====== PROVIDED INFORMATION ======
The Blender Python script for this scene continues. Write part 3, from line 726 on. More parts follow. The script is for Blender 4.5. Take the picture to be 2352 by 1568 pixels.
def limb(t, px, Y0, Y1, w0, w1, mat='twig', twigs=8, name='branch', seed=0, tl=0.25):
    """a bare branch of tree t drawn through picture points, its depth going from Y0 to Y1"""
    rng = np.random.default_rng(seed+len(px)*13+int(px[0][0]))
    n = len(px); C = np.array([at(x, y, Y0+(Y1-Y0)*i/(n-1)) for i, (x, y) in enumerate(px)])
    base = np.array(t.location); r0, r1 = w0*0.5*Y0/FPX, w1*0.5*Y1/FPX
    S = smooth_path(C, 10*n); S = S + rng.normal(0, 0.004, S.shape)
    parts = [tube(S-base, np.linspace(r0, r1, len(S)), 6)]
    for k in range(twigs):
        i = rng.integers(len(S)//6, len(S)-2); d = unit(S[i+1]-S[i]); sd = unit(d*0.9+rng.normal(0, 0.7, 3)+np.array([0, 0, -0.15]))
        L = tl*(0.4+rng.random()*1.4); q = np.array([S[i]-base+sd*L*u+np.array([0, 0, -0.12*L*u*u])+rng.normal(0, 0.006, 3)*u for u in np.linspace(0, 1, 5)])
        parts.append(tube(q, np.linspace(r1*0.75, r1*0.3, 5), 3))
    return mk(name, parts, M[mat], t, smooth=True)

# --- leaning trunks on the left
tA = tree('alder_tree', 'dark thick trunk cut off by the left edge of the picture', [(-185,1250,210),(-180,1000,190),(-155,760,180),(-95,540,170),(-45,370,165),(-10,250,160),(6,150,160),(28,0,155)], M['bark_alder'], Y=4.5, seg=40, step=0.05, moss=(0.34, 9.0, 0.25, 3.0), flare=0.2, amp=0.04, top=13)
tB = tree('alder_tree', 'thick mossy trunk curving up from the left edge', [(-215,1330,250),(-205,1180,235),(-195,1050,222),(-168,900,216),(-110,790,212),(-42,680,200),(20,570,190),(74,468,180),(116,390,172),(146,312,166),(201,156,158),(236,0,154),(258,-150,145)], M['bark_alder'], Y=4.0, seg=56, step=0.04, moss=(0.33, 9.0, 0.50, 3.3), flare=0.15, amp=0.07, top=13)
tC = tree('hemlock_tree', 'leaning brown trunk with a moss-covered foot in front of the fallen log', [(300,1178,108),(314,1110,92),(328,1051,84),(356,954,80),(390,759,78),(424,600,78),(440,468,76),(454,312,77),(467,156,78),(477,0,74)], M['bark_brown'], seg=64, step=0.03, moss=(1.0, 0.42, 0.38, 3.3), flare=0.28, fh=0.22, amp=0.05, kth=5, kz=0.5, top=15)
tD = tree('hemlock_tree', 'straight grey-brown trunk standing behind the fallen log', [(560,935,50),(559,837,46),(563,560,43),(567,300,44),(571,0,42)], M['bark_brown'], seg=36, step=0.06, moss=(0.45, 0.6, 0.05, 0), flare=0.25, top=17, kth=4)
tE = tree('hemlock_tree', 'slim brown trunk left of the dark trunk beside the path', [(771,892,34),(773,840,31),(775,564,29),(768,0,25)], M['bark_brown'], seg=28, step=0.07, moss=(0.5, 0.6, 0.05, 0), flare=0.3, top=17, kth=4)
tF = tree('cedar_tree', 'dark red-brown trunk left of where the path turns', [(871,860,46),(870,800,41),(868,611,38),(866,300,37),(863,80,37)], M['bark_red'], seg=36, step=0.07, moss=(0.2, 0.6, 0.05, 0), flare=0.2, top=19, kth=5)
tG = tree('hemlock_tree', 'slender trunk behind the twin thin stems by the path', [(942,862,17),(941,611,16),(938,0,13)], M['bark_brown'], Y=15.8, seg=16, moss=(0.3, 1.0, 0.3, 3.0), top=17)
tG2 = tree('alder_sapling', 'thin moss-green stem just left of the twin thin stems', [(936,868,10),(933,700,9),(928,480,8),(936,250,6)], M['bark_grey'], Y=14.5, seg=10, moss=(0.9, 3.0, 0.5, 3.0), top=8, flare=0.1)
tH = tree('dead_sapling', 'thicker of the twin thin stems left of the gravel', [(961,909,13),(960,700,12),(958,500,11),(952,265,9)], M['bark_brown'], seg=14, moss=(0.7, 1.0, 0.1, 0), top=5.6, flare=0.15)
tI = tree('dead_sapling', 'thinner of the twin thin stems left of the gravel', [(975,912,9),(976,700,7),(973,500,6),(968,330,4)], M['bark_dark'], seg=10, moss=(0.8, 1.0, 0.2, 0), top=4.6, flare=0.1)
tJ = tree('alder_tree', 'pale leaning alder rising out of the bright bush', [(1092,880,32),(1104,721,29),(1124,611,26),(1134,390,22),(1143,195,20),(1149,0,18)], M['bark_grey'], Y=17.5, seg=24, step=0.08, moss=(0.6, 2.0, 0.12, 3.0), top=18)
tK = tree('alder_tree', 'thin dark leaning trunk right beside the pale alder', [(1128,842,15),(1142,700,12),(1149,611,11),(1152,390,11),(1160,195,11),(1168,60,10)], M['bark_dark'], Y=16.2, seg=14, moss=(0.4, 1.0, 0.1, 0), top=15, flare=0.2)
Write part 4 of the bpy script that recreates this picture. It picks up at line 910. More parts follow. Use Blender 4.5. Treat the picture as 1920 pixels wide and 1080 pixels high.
======
#### TASK OBJECTIVE:
Print again each line of the listing above, exactly as it appears.

#### SOLUTION TO THE EXERCISE:
The Blender Python script for this scene continues. Write part 3, from line 726 on. More parts follow. The script is for Blender 4.5. Take the picture to be 2352 by 1568 pixels.
def limb(t, px, Y0, Y1, w0, w1, mat='twig', twigs=8, name='branch', seed=0, tl=0.25):
    """a bare branch of tree t drawn through picture points, its depth going from Y0 to Y1"""
    rng = np.random.default_rng(seed+len(px)*13+int(px[0][0]))
    n = len(px); C = np.array([at(x, y, Y0+(Y1-Y0)*i/(n-1)) for i, (x, y) in enumerate(px)])
    base = np.array(t.location); r0, r1 = w0*0.5*Y0/FPX, w1*0.5*Y1/FPX
    S = smooth_path(C, 10*n); S = S + rng.normal(0, 0.004, S.shape)
    parts = [tube(S-base, np.linspace(r0, r1, len(S)), 6)]
    for k in range(twigs):
        i = rng.integers(len(S)//6, len(S)-2); d = unit(S[i+1]-S[i]); sd = unit(d*0.9+rng.normal(0, 0.7, 3)+np.array([0, 0, -0.15]))
        L = tl*(0.4+rng.random()*1.4); q = np.array([S[i]-base+sd*L*u+np.array([0, 0, -0.12*L*u*u])+rng.normal(0, 0.006, 3)*u for u in np.linspace(0, 1, 5)])
        parts.append(tube(q, np.linspace(r1*0.75, r1*0.3, 5), 3))
    return mk(name, parts, M[mat], t, smooth=True)

# --- leaning trunks on the left
tA = tree('alder_tree', 'dark thick trunk cut off by the left edge of the picture', [(-185,1250,210),(-180,1000,190),(-155,760,180),(-95,540,170),(-45,370,165),(-10,250,160),(6,150,160),(28,0,155)], M['bark_alder'], Y=4.5, seg=40, step=0.05, moss=(0.34, 9.0, 0.25, 3.0), flare=0.2, amp=0.04, top=13)
tB = tree('alder_tree', 'thick mossy trunk curving up from the left edge', [(-215,1330,250),(-205,1180,235),(-195,1050,222),(-168,900,216),(-110,790,212),(-42,680,200),(20,570,190),(74,468,180),(116,390,172),(146,312,166),(201,156,158),(236,0,154),(258,-150,145)], M['bark_alder'], Y=4.0, seg=56, step=0.04, moss=(0.33, 9.0, 0.50, 3.3), flare=0.15, amp=0.07, top=13)
tC = tree('hemlock_tree', 'leaning brown trunk with a moss-covered foot in front of the fallen log', [(300,1178,108),(314,1110,92),(328,1051,84),(356,954,80),(390,759,78),(424,600,78),(440,468,76),(454,312,77),(467,156,78),(477,0,74)], M['bark_brown'], seg=64, step=0.03, moss=(1.0, 0.42, 0.38, 3.3), flare=0.28, fh=0.22, amp=0.05, kth=5, kz=0.5, top=15)
tD = tree('hemlock_tree', 'straight grey-brown trunk standing behind the fallen log', [(560,935,50),(559,837,46),(563,560,43),(567,300,44),(571,0,42)], M['bark_brown'], seg=36, step=0.06, moss=(0.45, 0.6, 0.05, 0), flare=0.25, top=17, kth=4)
tE = tree('hemlock_tree', 'slim brown trunk left of the dark trunk beside the path', [(771,892,34),(773,840,31),(775,564,29),(768,0,25)], M['bark_brown'], seg=28, step=0.07, moss=(0.5, 0.6, 0.05, 0), flare=0.3, top=17, kth=4)
tF = tree('cedar_tree', 'dark red-brown trunk left of where the path turns', [(871,860,46),(870,800,41),(868,611,38),(866,300,37),(863,80,37)], M['bark_red'], seg=36, step=0.07, moss=(0.2, 0.6, 0.05, 0), flare=0.2, top=19, kth=5)
tG = tree('hemlock_tree', 'slender trunk behind the twin thin stems by the path', [(942,862,17),(941,611,16),(938,0,13)], M['bark_brown'], Y=15.8, seg=16, moss=(0.3, 1.0, 0.3, 3.0), top=17)
tG2 = tree('alder_sapling', 'thin moss-green stem just left of the twin thin stems', [(936,868,10),(933,700,9),(928,480,8),(936,250,6)], M['bark_grey'], Y=14.5, seg=10, moss=(0.9, 3.0, 0.5, 3.0), top=8, flare=0.1)
tH = tree('dead_sapling', 'thicker of the twin thin stems left of the gravel', [(961,909,13),(960,700,12),(958,500,11),(952,265,9)], M['bark_brown'], seg=14, moss=(0.7, 1.0, 0.1, 0), top=5.6, flare=0.15)
tI = tree('dead_sapling', 'thinner of the twin thin stems left of the gravel', [(975,912,9),(976,700,7),(973,500,6),(968,330,4)], M['bark_dark'], seg=10, moss=(0.8, 1.0, 0.2, 0), top=4.6, flare=0.1)
tJ = tree('alder_tree', 'pale leaning alder rising out of the bright bush', [(1092,880,32),(1104,721,29),(1124,611,26),(1134,390,22),(1143,195,20),(1149,0,18)], M['bark_grey'], Y=17.5, seg=24, step=0.08, moss=(0.6, 2.0, 0.12, 3.0), top=18)
tK = tree('alder_tree', 'thin dark leaning trunk right beside the pale alder', [(1128,842,15),(1142,700,12),(1149,611,11),(1152,390,11),(1160,195,11),(1168,60,10)], M['bark_dark'], Y=16.2, seg=14, moss=(0.4, 1.0, 0.1, 0), top=15, flare=0.2)
Write part 4 of the bpy script that recreates this picture. It picks up at line 910. More parts follow. Use Blender 4.5. Treat the picture as 1920 pixels wide and 1080 pixels high.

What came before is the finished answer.